Borders is a corporate basket case. They seem to be trying to shrink their way into profitability. Not a good sign.
And yes, you are right that smaller independents have some important advantages. They have low overhead and provide the kind of bookstore experience that is matchless. But unless they can find a way to adapt to the e-book revolution, their future will be in doubt.
JRM: What does your experience at Cody’s tell you?
Andy Ross: Cody’s was a large independent store and was probably a victim of history. The heyday of independent stores was in the 1980’s, before the chains started opening up superstores everywhere. Business began declining in the ’90s. And at the end of that decade we began facing extremely robust competition from Amazon.com. Cody’s had a very high overhead and faced eroding sales.

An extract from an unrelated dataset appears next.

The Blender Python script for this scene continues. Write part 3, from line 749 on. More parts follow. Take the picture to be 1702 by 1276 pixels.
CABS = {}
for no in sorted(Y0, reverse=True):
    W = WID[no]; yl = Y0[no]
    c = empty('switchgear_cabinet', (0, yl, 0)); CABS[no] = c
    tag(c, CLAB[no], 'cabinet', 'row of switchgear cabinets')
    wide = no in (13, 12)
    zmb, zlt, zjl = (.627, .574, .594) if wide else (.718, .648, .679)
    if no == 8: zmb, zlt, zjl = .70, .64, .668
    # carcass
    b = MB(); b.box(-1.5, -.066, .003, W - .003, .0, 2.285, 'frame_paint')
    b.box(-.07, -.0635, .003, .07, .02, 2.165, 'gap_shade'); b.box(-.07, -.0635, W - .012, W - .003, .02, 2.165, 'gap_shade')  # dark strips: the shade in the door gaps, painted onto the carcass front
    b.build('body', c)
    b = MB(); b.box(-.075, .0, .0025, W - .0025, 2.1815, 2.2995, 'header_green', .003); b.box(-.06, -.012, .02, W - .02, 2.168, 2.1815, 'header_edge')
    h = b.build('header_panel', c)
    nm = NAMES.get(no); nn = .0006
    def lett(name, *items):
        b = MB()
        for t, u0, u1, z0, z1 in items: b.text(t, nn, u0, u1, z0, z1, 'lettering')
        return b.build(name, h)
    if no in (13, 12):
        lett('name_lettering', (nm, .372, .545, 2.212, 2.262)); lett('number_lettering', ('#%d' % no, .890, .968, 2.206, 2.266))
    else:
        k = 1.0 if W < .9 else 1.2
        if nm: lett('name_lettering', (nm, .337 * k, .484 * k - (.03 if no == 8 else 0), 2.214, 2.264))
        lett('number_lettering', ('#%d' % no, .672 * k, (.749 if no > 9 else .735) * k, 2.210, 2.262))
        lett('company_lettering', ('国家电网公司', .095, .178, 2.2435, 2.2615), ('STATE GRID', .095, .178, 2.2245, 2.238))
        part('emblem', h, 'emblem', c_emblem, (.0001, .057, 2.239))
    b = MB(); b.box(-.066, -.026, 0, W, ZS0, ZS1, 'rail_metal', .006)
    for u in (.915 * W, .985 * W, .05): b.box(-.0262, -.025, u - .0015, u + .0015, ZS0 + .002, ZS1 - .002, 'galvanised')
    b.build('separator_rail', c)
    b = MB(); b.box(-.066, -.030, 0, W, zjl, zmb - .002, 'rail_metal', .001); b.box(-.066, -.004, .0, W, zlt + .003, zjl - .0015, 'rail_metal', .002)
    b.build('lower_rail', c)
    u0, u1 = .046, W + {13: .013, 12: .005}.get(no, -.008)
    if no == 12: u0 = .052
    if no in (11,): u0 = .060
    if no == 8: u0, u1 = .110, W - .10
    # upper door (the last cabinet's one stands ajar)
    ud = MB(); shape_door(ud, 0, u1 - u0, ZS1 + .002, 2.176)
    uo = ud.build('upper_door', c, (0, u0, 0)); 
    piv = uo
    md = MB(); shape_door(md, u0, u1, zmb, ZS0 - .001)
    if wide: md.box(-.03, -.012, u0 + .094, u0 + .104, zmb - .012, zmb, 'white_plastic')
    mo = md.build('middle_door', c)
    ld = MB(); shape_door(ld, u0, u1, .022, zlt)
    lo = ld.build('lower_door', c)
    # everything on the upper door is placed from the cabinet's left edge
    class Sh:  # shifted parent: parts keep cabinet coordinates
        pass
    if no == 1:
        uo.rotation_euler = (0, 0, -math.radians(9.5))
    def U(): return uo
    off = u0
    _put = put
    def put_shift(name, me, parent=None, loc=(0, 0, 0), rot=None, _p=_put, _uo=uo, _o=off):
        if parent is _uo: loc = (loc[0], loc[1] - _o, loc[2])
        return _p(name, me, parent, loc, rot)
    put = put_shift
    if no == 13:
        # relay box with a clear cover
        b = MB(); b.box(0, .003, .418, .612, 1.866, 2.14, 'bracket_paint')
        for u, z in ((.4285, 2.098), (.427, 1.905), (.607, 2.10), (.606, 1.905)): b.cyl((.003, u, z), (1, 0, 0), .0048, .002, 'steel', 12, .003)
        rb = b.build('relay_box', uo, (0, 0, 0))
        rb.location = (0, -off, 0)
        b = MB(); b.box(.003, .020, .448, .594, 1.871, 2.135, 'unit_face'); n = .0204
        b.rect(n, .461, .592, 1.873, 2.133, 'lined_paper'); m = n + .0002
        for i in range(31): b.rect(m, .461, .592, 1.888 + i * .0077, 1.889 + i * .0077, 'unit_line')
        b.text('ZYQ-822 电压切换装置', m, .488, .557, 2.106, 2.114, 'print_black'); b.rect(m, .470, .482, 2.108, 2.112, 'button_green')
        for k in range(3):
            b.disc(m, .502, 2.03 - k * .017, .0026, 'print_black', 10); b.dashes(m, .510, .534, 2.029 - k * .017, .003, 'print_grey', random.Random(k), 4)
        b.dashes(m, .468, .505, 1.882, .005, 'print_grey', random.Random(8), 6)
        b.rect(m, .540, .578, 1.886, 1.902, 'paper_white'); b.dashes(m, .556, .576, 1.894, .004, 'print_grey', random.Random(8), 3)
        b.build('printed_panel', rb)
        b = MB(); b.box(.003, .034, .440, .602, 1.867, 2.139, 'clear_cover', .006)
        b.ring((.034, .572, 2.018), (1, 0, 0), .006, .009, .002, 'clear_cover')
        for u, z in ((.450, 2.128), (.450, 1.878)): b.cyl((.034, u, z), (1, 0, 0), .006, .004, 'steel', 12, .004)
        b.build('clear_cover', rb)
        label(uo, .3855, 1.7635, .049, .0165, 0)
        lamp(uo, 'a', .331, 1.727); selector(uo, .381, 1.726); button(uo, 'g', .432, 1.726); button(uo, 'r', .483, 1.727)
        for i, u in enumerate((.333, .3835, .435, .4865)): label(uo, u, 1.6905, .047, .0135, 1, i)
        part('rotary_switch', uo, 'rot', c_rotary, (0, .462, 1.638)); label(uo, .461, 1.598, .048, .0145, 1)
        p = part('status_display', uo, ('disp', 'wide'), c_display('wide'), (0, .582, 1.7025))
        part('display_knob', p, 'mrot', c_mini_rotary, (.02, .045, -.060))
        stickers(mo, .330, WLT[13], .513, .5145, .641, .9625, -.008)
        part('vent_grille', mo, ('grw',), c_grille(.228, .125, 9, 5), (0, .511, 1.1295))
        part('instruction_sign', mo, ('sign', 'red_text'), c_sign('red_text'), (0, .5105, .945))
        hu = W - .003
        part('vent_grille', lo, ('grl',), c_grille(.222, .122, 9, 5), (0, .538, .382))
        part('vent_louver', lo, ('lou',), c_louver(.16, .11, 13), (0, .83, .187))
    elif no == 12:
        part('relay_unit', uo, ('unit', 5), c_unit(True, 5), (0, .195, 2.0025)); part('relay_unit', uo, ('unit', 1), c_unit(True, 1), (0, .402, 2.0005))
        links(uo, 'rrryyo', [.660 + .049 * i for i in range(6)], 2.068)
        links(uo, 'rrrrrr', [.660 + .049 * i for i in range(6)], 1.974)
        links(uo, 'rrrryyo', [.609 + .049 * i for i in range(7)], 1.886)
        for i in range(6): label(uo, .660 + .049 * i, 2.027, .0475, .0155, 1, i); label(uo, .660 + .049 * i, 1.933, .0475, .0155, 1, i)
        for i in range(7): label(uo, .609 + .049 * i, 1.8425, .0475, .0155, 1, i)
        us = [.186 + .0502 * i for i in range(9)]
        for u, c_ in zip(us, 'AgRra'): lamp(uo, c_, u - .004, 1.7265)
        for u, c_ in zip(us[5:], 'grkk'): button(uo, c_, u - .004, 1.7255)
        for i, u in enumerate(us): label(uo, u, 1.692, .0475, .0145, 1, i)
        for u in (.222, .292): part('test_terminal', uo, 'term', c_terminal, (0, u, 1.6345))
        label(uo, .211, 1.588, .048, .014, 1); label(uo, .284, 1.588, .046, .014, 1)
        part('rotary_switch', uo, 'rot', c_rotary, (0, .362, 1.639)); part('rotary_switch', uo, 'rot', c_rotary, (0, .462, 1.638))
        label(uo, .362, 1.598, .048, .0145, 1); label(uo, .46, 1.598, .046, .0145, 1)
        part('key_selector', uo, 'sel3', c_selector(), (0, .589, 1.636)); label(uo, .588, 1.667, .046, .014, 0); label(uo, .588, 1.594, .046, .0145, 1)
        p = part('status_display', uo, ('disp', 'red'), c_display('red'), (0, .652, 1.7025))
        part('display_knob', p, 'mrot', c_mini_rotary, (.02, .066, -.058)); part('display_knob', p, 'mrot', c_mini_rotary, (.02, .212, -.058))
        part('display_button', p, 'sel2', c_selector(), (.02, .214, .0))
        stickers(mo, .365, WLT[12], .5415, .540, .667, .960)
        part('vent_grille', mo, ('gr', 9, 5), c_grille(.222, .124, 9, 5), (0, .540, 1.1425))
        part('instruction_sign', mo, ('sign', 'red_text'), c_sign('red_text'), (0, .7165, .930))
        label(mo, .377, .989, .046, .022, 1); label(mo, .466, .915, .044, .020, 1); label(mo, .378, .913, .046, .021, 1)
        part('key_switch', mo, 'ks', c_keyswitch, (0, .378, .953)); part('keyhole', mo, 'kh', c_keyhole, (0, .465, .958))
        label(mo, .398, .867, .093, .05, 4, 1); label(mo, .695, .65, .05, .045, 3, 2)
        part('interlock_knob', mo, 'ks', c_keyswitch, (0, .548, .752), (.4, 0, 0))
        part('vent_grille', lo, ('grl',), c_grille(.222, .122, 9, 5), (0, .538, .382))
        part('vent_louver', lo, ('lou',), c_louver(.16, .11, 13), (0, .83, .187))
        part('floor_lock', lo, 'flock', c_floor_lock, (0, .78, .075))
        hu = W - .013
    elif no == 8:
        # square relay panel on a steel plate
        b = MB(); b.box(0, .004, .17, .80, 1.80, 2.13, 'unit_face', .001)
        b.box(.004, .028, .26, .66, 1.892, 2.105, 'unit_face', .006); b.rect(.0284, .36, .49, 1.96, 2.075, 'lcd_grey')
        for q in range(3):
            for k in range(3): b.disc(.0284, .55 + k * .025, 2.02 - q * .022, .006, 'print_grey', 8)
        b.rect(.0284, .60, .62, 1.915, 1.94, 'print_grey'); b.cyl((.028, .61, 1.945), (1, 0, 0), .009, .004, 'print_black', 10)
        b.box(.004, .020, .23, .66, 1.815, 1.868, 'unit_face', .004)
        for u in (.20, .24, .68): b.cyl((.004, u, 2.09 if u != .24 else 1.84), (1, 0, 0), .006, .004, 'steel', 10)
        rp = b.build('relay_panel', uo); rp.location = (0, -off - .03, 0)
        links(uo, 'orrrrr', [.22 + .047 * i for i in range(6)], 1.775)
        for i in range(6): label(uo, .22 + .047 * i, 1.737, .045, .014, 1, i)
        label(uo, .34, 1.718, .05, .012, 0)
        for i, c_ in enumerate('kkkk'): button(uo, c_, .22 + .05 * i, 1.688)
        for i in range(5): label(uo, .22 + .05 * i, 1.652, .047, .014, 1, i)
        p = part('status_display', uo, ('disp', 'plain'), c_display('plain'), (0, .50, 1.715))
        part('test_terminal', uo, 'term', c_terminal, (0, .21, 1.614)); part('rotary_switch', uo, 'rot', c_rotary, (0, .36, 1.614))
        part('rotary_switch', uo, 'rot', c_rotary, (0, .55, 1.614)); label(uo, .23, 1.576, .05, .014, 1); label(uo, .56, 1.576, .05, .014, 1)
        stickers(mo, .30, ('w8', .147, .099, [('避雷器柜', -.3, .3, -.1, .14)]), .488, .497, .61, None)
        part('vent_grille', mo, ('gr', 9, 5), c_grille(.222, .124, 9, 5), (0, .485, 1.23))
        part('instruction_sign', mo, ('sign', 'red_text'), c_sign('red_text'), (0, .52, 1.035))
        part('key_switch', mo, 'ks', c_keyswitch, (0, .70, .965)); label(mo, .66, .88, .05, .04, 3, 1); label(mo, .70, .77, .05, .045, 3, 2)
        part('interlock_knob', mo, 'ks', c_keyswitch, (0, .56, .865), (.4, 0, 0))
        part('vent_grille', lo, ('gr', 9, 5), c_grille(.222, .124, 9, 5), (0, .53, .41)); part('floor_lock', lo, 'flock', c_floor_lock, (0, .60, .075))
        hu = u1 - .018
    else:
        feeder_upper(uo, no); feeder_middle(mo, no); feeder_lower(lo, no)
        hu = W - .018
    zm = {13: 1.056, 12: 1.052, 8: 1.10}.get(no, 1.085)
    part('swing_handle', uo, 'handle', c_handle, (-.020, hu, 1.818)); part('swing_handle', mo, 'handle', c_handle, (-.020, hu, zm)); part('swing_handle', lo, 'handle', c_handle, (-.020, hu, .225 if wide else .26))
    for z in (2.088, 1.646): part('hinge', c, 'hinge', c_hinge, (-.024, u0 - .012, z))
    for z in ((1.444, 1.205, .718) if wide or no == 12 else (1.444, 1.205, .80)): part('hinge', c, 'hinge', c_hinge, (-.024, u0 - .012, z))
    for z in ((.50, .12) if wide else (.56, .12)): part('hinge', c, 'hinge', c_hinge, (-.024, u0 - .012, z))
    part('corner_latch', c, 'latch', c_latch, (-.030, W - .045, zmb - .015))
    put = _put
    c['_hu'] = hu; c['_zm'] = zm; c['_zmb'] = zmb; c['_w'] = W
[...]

JRM: What do you like most about working with writers?
Andy Ross: I have enormous admiration for the vocation as well as the profession of writing. I think a lot about what Anne Lamott said in Bird by Bird. She advised the writer to stop worrying about getting published. Writing opens you to the world and makes you a better and wiser person. Getting published does none of this. And seldom brings wealth or fame.
I have said elsewhere in my blog [link] that the work of the writer reminds me of the final magnificent sentences of Albert Camus’ Myth of Sisyphus. Something to the effect that: “the journey itself is enough to fill a man’s heart.” Nothing to my mind is a more eloquent expression about the courage it takes to be a writer.